With the release of Steven Spielberg biopic, "Lincoln," speculation has again been set off about whether or not America's perhaps greatest president was a "friend of Dorothy." It's an issue addressed before on this blog here, here and here, as well as on The Bilerico Project, and it has a particularly fun quality about it because it makes the far right veritably foam at the mouth - they simply cannot countenance the reality that great figures in history weren't heterosexual. As these past posts indicated, there IS ample evidence to suggest that Lincoln had a" touch of lavender" as Tony Kushner describes it. The new movie - which I hope to see this weekend - unfortunately does not delve into this question for reasons that Kushner recently explained. That is not to say that Kushner rejects the speculation that Lincoln played for our team. A piece in Huffington Post looks at the movie and the speculation about Lincoln's sexual orientation. Here are highlights:
Abraham Lincoln's sexual proclivities have long been the subject of titillating rumors and historical debate, but Lincoln's alleged "lavender side" is conspicuously absent from Tony Kushner's Steven Spielberg biopic, "Lincoln."
The outspoken activist and writer first began writing the script six years ago, according to Gold Derby, but the final version, while meticulously detailed, is also sexless.
Kushner sat down with Gold Derby for an interview about the writing process. He addressed the absence of homosexual undertones in the film, despite his personal belief that there is reason to speculate Lincoln might have been gay or bisexual.
"I wanted to write about a very specific moment and I chose this moment and I don’t feel that there’s any evidence at this particular moment that Lincoln was having sex with anybody," Kushner said in the interview. "He seems to have not slept and taken no time off and during this period I think he was beginning to feel ground to a pulp by the war and by the pressures of his job. I find it difficult to believe that Lincoln was banging anybody."
Lincoln's close relationships with male friends is well documented. Following his move in 1837 to Springfield, Ill., a young Lincoln shared a bed for several years with Joshua Speed, and he continued a lifelong correspondence with him after, according to Slate.
Then there was the former president's relationship with his bodyguard, Captain David Derickson, with whom he also occasionally shared a bed, according to Gold Derby.
Lincoln once answered a knock at his bedroom door while wearing Derickson's nightshirt as the captain slumbered in his sack. Gossipmeisters buzzed about them. The wife of a navy aide wrote, "Oh, there is a Bucktail soldier here devoted to the president, drives with him, and when Mrs. L is not home, sleeps with him.
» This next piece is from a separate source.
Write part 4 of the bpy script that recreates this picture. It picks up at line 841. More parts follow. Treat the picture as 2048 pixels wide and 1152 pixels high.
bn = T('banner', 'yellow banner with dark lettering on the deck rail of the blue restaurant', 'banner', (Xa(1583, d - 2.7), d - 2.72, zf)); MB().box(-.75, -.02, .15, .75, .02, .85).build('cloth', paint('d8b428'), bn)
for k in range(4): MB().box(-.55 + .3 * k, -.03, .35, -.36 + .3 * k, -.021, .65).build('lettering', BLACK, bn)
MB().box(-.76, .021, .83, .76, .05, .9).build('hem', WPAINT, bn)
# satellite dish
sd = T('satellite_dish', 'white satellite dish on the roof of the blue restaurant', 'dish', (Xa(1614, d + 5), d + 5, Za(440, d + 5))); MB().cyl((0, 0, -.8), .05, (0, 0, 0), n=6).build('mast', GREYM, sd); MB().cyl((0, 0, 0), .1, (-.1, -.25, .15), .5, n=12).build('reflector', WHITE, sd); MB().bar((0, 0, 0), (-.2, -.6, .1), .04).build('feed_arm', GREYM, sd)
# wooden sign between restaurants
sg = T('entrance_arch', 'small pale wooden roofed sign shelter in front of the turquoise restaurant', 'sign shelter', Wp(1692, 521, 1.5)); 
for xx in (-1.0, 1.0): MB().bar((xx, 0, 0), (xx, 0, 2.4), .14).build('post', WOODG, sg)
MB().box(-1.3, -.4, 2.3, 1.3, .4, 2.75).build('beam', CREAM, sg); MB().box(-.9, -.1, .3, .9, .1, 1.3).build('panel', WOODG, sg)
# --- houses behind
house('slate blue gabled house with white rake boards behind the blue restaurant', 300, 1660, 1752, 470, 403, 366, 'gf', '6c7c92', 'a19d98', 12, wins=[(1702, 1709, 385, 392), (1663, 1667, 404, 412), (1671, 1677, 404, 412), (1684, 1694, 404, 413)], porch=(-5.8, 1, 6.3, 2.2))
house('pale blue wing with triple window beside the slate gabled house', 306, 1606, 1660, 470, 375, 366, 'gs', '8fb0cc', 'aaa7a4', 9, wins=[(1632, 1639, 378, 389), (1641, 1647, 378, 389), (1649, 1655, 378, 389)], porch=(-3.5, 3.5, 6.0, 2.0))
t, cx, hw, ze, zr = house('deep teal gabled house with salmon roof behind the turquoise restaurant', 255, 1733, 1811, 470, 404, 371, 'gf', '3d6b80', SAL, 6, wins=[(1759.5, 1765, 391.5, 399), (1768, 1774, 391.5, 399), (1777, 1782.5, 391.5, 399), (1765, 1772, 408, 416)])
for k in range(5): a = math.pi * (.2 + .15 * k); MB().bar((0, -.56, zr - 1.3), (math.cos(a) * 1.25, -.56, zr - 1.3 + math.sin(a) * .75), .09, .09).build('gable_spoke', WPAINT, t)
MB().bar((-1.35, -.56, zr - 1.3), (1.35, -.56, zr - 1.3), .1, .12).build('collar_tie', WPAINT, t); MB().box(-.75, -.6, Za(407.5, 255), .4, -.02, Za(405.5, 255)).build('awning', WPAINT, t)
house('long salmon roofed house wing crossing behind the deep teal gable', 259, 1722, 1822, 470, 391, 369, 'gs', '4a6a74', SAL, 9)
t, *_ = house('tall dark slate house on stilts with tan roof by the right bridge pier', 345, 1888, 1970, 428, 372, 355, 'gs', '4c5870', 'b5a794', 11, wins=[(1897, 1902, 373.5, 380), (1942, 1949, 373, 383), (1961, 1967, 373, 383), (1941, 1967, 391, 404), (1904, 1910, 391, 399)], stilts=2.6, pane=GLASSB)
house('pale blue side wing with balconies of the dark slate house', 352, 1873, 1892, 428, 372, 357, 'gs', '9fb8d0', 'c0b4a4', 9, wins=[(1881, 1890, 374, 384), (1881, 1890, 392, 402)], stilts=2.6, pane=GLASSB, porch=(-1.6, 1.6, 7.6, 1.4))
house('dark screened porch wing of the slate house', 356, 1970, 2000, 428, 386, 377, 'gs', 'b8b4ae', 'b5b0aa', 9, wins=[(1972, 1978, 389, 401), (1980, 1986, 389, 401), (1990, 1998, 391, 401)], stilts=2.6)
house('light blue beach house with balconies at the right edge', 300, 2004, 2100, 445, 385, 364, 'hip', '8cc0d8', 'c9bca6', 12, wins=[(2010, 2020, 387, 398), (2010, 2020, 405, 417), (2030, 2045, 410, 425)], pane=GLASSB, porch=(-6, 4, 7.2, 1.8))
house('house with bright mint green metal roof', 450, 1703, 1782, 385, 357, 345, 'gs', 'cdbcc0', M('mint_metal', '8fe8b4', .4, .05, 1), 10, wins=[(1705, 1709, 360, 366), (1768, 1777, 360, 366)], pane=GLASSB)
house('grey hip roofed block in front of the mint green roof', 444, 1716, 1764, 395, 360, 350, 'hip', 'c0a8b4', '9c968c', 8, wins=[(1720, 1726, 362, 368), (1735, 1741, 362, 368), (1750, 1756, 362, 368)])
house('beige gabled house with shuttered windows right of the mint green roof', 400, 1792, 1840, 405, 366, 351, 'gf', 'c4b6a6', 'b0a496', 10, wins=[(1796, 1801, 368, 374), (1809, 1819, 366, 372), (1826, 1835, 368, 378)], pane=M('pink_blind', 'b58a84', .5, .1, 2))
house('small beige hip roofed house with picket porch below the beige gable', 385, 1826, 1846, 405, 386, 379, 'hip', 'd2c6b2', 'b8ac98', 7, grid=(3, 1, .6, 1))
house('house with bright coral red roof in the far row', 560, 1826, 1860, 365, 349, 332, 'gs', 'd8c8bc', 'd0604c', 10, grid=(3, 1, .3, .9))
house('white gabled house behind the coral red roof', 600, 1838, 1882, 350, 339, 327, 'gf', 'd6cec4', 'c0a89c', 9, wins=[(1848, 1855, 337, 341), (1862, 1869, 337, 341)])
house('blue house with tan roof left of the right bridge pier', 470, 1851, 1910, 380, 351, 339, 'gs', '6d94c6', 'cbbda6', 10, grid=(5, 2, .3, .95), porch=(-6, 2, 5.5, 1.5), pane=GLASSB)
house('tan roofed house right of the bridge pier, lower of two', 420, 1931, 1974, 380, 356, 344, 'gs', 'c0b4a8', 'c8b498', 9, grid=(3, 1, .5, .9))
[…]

What stuff!"The main problem for Kushner, as it has been for Lincoln's past historians and biographers, is a serious lack of solid evidence showing these hints and relationships ever moved out of the realm of speculation and rumor and became sexually intimate. "There are, unfortunately, no memoirs, no diaries, nothing to say for sure," Kushner explains.
And of course, there is Mary Todd Lincoln, with whom Lincoln bore several children during a union that lasted for more than two decades. "I absolutely believe that the Lincoln’s marriage was a real marriage. These two people loved each other," Kushner said. "It wouldn’t be the first time that a gay man and a straight woman hooked up and had a great marriage. But I don’t know. I really don’t know.
We may never know for certain, but the possibility that Lincoln was gay or bisexual should continue to be explored and make a case for not judging individuals solely by prudish heterosexual standards.